**Task objective:** From the first line of the data below, copy each line up to the one containing "SC.camera = cam", and include that line too.

**Material provided:**
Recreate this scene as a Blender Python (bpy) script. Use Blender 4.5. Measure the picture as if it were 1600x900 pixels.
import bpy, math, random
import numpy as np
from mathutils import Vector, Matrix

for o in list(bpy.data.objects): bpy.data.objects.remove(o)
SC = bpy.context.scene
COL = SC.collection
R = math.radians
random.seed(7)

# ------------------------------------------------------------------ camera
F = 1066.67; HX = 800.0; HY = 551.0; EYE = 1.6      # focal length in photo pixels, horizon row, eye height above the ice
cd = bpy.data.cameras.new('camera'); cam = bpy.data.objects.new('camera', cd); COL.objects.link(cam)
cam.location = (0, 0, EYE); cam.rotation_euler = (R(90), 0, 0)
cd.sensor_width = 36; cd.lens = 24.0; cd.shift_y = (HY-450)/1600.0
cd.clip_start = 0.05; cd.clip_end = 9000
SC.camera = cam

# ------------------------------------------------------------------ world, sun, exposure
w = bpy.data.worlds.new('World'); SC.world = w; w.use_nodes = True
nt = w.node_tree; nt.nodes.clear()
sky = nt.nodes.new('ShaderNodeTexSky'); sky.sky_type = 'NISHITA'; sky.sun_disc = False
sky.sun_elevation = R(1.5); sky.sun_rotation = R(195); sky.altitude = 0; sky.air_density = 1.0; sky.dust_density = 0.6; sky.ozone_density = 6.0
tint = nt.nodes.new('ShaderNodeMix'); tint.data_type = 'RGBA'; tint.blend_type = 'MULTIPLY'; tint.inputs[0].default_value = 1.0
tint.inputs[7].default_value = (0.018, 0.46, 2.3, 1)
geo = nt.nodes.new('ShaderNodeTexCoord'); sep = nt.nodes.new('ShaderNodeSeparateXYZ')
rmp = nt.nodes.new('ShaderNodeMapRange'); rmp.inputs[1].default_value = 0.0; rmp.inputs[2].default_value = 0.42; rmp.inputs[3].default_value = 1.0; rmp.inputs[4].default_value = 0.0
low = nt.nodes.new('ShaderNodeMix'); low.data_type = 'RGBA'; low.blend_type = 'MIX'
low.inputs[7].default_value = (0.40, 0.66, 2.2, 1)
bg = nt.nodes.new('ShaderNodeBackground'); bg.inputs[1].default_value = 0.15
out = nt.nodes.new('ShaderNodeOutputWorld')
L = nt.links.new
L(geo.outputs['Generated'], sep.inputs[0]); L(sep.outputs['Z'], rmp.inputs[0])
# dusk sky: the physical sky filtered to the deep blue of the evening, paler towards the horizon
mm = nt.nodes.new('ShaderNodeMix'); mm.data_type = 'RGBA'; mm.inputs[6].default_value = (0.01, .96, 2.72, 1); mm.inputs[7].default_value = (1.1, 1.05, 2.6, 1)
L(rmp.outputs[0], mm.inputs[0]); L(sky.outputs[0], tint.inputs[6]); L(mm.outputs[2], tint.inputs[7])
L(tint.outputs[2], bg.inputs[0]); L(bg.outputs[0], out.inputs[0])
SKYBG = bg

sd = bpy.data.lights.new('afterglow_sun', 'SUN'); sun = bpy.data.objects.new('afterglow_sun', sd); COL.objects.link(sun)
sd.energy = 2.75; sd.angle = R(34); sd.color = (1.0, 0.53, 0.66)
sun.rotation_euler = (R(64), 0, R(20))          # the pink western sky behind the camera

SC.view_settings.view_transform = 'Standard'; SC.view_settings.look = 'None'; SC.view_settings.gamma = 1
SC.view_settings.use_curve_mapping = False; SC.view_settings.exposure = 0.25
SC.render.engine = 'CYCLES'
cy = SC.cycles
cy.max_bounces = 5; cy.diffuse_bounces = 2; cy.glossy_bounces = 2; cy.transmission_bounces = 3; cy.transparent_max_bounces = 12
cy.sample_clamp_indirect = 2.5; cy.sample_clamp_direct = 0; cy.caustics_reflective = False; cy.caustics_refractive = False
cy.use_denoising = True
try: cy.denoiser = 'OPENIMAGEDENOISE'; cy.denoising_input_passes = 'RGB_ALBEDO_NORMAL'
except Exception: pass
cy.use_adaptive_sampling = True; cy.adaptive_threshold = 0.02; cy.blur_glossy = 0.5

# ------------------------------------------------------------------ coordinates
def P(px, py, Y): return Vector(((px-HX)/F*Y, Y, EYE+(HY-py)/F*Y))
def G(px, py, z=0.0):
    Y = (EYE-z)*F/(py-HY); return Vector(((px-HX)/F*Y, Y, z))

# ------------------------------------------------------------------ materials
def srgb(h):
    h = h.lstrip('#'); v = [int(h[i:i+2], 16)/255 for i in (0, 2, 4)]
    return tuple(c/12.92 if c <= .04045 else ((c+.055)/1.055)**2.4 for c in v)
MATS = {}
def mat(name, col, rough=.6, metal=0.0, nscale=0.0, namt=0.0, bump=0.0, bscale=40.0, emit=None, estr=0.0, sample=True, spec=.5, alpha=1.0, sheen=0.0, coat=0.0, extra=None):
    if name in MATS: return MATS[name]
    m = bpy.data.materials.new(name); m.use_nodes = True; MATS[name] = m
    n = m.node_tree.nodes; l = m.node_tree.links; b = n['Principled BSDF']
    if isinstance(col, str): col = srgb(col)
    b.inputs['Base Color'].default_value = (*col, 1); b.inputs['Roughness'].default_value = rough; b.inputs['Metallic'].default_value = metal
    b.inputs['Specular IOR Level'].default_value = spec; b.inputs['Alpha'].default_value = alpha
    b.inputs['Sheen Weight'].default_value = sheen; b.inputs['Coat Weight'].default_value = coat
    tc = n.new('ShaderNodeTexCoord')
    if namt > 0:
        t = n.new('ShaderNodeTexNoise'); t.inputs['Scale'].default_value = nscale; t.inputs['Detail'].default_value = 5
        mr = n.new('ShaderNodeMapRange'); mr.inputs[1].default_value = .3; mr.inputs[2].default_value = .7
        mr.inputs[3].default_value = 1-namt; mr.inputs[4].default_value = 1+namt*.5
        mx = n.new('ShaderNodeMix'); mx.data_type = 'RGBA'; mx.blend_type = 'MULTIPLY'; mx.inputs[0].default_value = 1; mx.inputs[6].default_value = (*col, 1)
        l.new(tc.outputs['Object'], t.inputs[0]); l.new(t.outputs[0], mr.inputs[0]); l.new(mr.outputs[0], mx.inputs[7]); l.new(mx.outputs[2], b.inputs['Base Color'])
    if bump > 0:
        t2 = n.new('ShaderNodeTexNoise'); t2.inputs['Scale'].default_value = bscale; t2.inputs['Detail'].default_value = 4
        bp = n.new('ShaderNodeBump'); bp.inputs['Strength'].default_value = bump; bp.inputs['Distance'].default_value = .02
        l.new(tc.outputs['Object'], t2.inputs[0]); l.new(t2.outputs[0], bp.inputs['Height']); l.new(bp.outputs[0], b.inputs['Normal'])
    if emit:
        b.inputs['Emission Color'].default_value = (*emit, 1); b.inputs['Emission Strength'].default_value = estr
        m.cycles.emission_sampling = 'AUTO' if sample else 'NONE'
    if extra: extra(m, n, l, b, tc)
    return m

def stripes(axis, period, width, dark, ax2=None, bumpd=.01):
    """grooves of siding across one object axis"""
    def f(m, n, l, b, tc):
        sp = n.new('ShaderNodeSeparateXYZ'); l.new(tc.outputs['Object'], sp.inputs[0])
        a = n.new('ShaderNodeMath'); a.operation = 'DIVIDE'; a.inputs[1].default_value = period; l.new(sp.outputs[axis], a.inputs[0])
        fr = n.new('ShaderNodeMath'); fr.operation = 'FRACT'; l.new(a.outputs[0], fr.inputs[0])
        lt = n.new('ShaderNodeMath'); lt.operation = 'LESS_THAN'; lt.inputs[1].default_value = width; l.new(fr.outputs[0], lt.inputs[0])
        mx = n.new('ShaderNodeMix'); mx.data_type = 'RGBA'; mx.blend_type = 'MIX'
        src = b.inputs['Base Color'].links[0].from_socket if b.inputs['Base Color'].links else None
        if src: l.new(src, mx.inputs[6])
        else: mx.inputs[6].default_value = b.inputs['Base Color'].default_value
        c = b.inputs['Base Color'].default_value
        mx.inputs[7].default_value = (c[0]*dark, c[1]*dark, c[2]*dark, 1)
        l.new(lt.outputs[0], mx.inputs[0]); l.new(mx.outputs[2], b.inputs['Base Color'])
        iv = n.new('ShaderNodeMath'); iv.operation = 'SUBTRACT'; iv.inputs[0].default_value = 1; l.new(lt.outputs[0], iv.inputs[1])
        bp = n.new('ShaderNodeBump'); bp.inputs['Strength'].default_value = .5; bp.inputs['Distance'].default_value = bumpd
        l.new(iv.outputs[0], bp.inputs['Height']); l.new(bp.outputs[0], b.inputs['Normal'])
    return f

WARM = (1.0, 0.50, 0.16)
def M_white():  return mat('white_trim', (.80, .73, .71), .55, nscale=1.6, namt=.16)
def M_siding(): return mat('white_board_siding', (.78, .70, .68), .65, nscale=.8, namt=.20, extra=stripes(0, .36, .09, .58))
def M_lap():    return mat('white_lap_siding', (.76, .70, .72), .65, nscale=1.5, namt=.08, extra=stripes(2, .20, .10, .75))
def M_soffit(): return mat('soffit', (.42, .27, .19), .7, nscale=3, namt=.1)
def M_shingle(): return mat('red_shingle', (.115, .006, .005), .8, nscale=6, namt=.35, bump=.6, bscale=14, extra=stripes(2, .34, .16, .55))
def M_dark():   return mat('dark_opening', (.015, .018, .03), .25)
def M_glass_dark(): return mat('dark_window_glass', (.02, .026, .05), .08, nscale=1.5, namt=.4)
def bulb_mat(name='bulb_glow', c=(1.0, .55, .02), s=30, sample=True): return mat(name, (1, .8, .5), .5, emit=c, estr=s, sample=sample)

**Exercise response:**
Recreate this scene as a Blender Python (bpy) script. Use Blender 4.5. Measure the picture as if it were 1600x900 pixels.
import bpy, math, random
import numpy as np
from mathutils import Vector, Matrix

for o in list(bpy.data.objects): bpy.data.objects.remove(o)
SC = bpy.context.scene
COL = SC.collection
R = math.radians
random.seed(7)

# ------------------------------------------------------------------ camera
F = 1066.67; HX = 800.0; HY = 551.0; EYE = 1.6      # focal length in photo pixels, horizon row, eye height above the ice
cd = bpy.data.cameras.new('camera'); cam = bpy.data.objects.new('camera', cd); COL.objects.link(cam)
cam.location = (0, 0, EYE); cam.rotation_euler = (R(90), 0, 0)
cd.sensor_width = 36; cd.lens = 24.0; cd.shift_y = (HY-450)/1600.0
cd.clip_start = 0.05; cd.clip_end = 9000
SC.camera = cam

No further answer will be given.